Banning the Associated Press from White House briefings?

Two particular AP journalists were, yes, for a particular trip this weekend (see link below). Members of the “press pool” getting rides on Air Force One is a courtesy (and the news outlets pay for the travel), to make it easier for them to cover the president when he’s traveling.

The linked Voice of America article, from early in Trump’s first term, indicates that, on any given trip, about a dozen press members fly on Air Force One, in the plane’s rear cabin.

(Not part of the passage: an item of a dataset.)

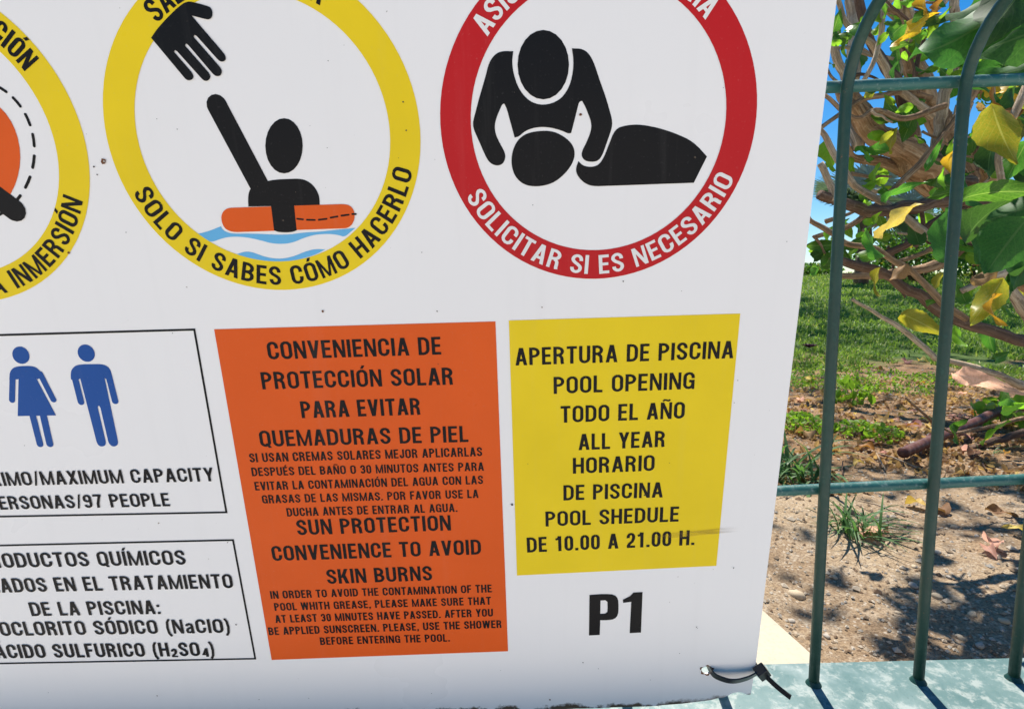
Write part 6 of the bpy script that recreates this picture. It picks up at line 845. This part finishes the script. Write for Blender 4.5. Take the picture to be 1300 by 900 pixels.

The article also notes that Trump would sometimes come back to the media cabin and converse off-the-cuff with the press pool (something that other presidents generally didn’t do), but it was more common for the press secretary to do so.

Sounds like people are confusing or conflating three separate processes.

The press pool is the very small group that accompanies the president to places where the seating or standing is limited. The pool produces a summary of events to hand out to all the other news agencies. Pool members normally travel on Air Force One. They are there, unofficially, mostly to witness assassinations, although sometimes the President - more usually other officials - addresses them on the plane.

The White House Press Corps attends the daily news briefing in the White House Press Room. That room is not large, around 30 IIRC. (48, actually, still not very large) They get to ask questions of the Press Secretary and have offices nearby where they can get the news out. These sessions are public and are aired on C-SPAN.

The press is a huge number of outlets that have press cards. They can go to any public event and are usually accorded with a special press area. There may be an official transcript released. Some outings by the President need to have the number of press in the press area limited and lately huge quarrels have arisen about who is a reporter and what are news sources.

Most of the news in this country is transmitted by the Associated Press, which is a cooperative of newspapers. Their reporters along with local “stringers” put news on the AP wire. The Times can afford to have its own reporters cover every story, and maybe the Washington Post and the WSJ, I’m not sure; nobody else can. They publish AP news.

The AP writer would normally write the pool package - eliminating them is plain stupid. But not fatal. The rest of the pool can, and the Press Corps can. The AP reporters will get any real news seconds after everyone else: what the president says to the pool - any president - is not, IMO, real news.

The Chicago Tribune, for one example, used to be able to, at least in part. They had bureaus in other major U.S. cities, and a number of foreign correspondents. AIUI, all of that is gone now, as the paper has gone through several ownership changes, and drastic staffing cuts, in recent years.

Right. Even the largest newspapers are shells of their former selves.

And the AP stands almost alone, since UPI is a shell of its former self.

Reuters, however, has grown and expanded its services inside the U.S. The Gannett chain left the AP for Reuters a couple of years ago. It’s at least as large as the AP worldwide. Reuters news is very good for those looking for an impartial source. Reuters.com

I can’t agree strongly enough. It also bears out on paper (I’ve never quarreled meaningfully with an assessment that I’ve found on this site):

This. It would be one thing if officials were trying to answer questions in good faith. But there’s no reason why any legitimate media outlet should be reporting the propaganda word salads being spewed by Trump and Leavitt. I say leave OANN and Breitbart to cover that bullshit, while the AP, Reuters, NYT and other serious journalists can focus on real investigations into the administration.

I’m sure it salves his ego big time to sit at his desk, and half the room is completely packed with people staring at him with unblinking eyes. It will be even better when all the eyes look at him with adoration. God at His throne with all His attending angels.

I agree with this and my gut says the other networks should walk out in protest. The problem I see is that if 100% of the coverage comes from places like Fox and OANN…that would be bad.
What I’d be okay with is if any time there was something going on, there would be at least one camera in the room with a direct feed to the other outlets so they could at least broadcast and discuss what’s going on. I don’t think anyone actually cares about Trump’s (or Trump’s spokesperson’s) answers to questions from ‘lame stream media’ outlets that consist of little more than insults hurled at the reporter.

So this is what we’ve come to.

We came to that after McKinley.

Federal judge rules that Trump can’t exclude the AP, in a temporary restraining order. (Judge is a Trump appointee.)

“Under the First Amendment, if the government opens its doors to some journalists – be it to the Oval Office, the East Room, or elsewhere – it cannot then shut those doors to other journalists because of their viewpoints,” McFadden wrote. “The Constitution requires no less.”

Hope the Judge likes the weather in El Salvador.

Watching coverage of the Trump meeting with the Ukrainian President that the questions by Brian Glenn and Peter Docey were close to a trained seal act! This is near mirror image to what a Russian citizen gets from President Putin!

That’s the model. That and the book Nineteen Eighty Four that somehow some conservatives were literate enough to at least get partway through.